Task
Copy from the first line below down to and including the line with "from mathutils import Matrix, Vector". Skip the pictures.

-- begin --

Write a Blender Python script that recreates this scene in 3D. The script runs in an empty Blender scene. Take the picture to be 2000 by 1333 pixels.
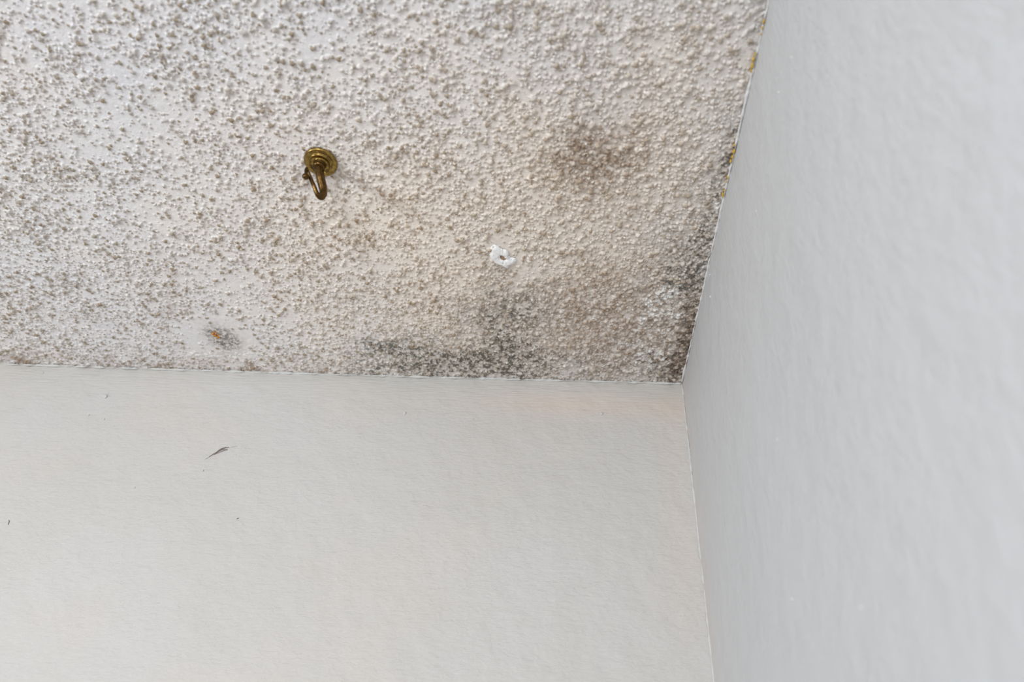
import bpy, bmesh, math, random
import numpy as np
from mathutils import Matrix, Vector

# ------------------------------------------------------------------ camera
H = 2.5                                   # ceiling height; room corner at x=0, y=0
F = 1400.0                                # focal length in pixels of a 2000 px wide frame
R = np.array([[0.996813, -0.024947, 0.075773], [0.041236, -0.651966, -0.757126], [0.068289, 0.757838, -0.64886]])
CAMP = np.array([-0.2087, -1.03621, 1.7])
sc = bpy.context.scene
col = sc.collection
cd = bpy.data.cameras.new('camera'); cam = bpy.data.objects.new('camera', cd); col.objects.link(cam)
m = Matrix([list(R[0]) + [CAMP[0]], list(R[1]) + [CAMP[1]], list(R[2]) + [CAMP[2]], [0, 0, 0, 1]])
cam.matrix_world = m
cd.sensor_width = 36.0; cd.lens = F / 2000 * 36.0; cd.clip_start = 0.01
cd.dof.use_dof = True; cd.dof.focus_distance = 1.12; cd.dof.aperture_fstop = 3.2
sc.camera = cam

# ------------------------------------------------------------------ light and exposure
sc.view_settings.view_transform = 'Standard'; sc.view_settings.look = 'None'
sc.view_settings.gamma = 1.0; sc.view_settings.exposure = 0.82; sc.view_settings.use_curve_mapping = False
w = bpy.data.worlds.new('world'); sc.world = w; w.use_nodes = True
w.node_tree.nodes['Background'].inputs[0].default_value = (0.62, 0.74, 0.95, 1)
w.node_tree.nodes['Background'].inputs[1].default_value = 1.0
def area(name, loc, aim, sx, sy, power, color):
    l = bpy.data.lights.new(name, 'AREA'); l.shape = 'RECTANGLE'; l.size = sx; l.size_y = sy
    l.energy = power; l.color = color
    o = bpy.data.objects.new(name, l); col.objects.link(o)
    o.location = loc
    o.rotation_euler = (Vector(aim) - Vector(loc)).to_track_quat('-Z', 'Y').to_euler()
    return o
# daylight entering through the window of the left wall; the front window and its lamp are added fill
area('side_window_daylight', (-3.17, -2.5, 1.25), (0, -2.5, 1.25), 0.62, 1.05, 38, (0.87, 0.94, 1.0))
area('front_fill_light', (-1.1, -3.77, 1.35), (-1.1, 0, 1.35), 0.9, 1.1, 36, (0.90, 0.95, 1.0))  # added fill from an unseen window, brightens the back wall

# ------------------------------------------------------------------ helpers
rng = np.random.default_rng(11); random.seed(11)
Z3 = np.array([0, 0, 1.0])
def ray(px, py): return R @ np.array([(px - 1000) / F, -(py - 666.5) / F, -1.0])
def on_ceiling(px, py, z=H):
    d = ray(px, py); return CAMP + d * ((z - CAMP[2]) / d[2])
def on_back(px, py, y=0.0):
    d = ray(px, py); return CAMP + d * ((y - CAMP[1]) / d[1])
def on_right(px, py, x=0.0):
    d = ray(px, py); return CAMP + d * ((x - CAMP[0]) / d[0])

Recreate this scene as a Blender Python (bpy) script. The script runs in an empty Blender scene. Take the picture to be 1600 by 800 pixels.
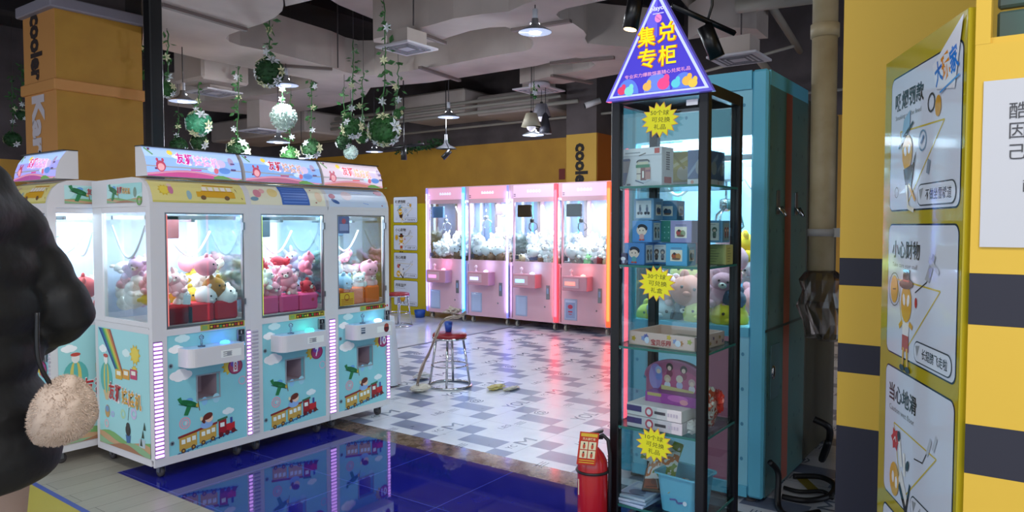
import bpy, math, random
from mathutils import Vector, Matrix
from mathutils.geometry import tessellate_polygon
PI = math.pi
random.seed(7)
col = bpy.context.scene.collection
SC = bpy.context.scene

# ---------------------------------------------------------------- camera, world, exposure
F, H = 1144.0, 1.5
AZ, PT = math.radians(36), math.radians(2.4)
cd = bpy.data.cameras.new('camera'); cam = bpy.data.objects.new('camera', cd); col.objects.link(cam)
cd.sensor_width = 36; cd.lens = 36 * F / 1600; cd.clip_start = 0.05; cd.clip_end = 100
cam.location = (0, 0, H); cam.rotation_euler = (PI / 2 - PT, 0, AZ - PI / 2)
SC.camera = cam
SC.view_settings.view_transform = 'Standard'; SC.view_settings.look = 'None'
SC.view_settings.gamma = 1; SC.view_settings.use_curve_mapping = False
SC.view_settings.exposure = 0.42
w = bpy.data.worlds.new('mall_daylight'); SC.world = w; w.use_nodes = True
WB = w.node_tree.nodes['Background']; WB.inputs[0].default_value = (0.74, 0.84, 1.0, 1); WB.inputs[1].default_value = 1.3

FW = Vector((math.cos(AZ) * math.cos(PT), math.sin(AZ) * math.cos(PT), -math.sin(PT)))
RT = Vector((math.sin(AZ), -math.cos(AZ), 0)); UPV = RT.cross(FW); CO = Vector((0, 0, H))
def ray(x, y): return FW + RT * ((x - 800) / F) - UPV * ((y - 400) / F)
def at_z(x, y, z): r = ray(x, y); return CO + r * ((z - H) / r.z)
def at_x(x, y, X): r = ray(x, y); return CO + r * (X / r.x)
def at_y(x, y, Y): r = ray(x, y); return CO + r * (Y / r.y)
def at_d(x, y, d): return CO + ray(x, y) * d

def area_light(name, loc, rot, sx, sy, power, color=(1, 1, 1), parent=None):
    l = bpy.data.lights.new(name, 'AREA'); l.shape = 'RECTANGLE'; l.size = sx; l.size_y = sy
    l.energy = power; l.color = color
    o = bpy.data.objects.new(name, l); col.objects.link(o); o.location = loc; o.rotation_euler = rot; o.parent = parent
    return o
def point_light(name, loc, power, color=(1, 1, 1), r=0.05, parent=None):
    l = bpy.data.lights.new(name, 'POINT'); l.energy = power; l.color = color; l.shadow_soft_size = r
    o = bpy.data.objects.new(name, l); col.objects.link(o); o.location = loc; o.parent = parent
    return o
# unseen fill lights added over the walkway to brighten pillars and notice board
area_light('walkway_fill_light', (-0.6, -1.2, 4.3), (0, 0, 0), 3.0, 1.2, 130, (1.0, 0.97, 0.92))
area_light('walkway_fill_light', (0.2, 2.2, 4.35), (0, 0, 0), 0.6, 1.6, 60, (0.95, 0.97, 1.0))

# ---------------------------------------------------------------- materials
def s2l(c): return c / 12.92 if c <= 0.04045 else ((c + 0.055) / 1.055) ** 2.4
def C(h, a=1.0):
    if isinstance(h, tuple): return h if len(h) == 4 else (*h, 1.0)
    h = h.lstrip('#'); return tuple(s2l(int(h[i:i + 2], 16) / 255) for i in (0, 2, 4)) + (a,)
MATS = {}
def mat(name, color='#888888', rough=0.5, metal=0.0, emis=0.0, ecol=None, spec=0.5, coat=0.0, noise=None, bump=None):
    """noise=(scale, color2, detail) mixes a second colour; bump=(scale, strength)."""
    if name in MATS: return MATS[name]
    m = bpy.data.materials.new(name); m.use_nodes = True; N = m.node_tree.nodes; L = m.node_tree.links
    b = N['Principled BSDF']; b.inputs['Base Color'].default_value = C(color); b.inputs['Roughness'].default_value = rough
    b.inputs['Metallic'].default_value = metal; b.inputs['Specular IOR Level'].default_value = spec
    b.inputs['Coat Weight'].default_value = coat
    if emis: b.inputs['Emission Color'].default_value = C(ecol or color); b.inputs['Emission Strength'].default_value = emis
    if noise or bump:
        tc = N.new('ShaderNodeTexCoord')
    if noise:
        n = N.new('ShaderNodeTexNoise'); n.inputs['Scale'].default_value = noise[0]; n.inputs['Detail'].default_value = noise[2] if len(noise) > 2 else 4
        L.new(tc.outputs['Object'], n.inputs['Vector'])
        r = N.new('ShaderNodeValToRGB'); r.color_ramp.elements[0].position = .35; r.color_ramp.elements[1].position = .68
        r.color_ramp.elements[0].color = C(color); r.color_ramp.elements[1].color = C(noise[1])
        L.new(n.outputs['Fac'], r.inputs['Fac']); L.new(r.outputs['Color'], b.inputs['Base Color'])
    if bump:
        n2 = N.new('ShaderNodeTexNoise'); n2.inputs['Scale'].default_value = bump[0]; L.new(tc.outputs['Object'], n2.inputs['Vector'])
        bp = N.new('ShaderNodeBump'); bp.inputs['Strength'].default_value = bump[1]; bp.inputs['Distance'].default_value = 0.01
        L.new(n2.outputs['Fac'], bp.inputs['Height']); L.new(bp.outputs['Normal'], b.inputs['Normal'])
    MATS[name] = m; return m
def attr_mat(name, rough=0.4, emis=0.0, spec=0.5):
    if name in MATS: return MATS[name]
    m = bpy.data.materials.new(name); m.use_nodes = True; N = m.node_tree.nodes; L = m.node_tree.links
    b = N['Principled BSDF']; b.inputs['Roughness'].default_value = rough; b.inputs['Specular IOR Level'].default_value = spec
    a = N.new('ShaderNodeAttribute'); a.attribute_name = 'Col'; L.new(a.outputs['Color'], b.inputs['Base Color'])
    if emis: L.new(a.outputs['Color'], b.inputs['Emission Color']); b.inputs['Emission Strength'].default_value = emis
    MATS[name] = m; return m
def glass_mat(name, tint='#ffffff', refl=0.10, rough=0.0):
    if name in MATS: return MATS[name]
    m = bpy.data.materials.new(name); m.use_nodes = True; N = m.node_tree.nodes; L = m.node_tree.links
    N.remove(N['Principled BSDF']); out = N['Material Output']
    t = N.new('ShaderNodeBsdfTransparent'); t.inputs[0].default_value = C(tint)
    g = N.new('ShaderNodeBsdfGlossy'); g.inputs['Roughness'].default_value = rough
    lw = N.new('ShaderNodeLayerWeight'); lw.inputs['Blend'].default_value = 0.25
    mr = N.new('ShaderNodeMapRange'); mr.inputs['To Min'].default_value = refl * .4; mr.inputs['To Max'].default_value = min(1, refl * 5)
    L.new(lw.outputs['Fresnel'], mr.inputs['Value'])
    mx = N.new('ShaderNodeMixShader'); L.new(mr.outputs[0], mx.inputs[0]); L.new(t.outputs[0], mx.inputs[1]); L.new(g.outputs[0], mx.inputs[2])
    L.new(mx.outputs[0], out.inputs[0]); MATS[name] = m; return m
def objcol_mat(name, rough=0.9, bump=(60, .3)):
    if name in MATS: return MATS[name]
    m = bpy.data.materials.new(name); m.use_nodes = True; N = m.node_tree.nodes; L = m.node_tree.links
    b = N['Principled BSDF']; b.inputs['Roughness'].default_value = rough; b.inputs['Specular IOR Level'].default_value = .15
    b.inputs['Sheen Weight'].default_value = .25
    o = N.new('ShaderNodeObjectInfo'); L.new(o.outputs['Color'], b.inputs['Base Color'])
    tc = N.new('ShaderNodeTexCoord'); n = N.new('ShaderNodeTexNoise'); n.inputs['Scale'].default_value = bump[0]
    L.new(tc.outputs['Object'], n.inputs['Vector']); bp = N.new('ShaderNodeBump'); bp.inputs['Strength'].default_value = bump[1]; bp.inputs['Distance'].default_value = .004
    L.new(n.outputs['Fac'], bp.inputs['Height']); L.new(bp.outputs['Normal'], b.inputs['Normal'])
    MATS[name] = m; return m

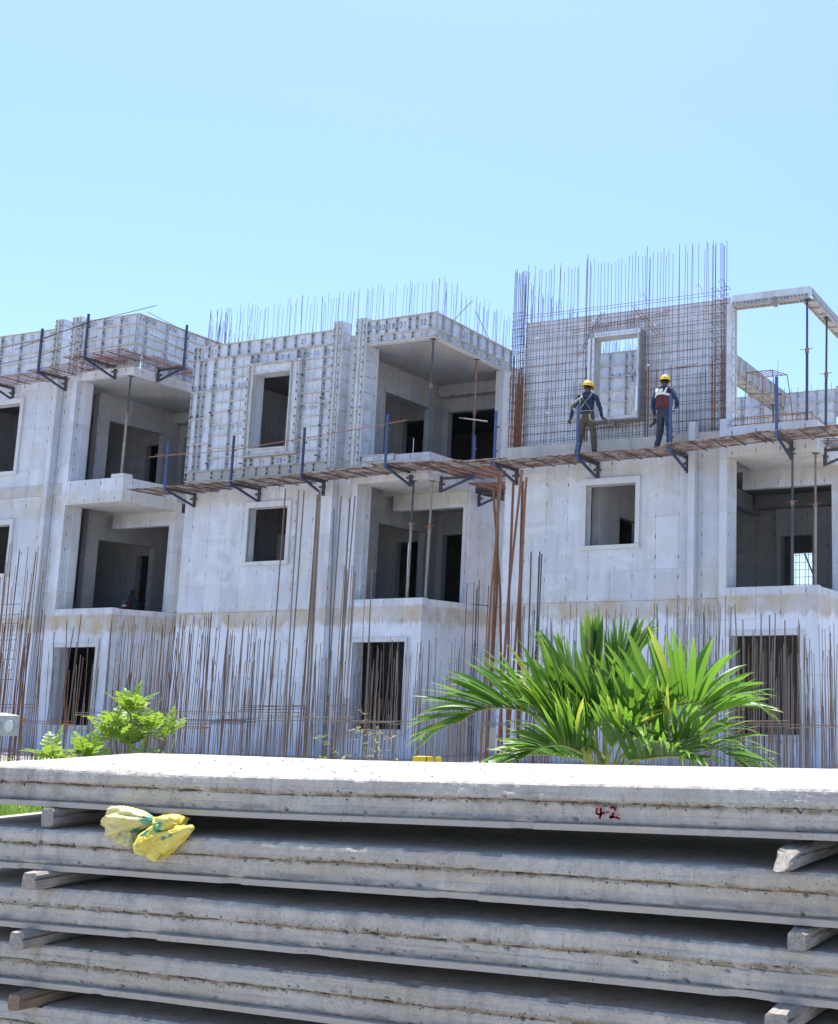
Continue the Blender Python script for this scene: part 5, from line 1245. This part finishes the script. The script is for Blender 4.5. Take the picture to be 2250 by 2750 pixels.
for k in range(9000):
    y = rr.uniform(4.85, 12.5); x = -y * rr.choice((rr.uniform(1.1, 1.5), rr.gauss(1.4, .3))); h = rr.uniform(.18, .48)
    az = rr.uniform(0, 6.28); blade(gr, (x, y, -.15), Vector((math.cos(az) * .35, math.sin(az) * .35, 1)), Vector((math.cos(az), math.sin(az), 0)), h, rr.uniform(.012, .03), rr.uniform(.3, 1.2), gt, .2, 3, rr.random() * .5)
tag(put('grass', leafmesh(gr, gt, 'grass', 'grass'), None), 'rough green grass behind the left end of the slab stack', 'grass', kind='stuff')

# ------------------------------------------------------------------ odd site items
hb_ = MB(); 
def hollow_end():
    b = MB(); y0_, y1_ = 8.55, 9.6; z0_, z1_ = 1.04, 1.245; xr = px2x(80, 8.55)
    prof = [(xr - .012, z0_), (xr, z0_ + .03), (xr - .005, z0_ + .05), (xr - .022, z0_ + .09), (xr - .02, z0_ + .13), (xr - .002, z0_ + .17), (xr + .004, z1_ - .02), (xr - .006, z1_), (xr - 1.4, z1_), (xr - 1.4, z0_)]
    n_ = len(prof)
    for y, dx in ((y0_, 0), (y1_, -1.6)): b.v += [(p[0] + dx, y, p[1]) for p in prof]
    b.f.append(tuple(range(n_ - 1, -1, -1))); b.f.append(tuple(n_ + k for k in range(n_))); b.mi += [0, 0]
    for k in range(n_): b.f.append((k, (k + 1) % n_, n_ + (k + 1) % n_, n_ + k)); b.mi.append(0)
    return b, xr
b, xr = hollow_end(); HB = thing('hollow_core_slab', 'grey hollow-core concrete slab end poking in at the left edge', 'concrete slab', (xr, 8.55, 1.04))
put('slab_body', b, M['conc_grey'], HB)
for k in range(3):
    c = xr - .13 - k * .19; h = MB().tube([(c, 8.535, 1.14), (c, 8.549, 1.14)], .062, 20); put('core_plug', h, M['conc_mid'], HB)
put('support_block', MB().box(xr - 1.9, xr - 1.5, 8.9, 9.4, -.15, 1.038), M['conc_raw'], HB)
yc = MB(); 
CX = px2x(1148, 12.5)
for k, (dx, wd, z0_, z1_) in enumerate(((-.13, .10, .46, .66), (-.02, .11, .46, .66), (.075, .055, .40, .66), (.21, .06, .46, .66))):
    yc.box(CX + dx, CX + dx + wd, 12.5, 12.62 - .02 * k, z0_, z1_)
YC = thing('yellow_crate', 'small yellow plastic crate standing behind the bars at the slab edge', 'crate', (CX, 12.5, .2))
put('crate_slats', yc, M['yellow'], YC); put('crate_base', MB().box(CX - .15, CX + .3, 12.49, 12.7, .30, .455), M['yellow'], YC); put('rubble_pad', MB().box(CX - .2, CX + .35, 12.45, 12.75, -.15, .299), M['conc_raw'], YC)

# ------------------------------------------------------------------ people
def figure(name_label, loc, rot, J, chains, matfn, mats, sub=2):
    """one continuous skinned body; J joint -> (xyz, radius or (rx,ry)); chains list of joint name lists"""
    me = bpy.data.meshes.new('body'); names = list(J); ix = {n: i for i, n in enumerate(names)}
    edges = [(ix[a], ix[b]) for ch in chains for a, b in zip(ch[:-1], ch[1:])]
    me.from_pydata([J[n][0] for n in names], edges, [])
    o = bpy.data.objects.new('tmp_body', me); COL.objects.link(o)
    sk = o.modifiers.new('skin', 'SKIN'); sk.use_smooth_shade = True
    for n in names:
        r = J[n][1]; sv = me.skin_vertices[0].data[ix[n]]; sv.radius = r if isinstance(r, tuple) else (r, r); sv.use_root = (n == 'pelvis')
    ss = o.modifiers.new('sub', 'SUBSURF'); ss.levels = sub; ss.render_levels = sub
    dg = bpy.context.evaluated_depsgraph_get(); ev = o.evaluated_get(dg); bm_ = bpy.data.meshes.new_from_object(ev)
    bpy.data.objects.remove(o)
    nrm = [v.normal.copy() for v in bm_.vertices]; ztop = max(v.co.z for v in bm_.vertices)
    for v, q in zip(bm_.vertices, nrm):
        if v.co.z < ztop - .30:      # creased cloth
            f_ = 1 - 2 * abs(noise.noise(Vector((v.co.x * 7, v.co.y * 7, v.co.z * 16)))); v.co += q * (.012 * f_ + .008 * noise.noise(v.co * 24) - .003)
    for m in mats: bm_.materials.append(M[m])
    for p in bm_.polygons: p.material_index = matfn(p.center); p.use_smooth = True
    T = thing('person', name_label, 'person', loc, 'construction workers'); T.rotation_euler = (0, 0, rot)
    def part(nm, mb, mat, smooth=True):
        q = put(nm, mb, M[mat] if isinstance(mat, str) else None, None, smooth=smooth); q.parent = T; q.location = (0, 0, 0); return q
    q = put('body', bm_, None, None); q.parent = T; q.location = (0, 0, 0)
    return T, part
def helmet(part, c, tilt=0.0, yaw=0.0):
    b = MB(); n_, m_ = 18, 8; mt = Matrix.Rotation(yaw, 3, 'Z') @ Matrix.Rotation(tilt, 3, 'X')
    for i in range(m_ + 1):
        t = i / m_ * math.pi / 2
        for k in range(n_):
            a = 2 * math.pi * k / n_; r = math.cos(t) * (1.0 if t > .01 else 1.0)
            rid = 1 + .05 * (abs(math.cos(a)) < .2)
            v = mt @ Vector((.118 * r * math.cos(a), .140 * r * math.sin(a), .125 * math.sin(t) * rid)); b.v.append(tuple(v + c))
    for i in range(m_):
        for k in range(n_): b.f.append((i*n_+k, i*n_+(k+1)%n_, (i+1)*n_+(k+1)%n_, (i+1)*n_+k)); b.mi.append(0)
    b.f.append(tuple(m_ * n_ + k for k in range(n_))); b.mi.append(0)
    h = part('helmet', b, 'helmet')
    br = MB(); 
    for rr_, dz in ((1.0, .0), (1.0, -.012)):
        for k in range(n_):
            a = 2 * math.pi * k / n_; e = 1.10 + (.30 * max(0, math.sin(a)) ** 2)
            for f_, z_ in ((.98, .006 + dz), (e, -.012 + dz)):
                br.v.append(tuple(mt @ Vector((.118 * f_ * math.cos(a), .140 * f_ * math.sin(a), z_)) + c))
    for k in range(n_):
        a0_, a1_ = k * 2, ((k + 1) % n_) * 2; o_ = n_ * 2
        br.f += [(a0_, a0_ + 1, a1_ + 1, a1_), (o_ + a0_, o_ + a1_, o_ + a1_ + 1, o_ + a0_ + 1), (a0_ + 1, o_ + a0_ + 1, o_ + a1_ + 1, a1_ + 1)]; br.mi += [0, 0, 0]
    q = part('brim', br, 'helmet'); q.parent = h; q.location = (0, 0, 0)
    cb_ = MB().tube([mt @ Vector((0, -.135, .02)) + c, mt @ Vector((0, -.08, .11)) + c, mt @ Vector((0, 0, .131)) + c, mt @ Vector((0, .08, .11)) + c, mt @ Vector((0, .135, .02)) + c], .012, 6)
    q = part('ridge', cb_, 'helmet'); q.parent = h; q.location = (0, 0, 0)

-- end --

Exercise result
Write a Blender Python script that recreates this scene in 3D. The script runs in an empty Blender scene. Take the picture to be 2000 by 1333 pixels.
import bpy, bmesh, math, random
import numpy as np
from mathutils import Matrix, Vector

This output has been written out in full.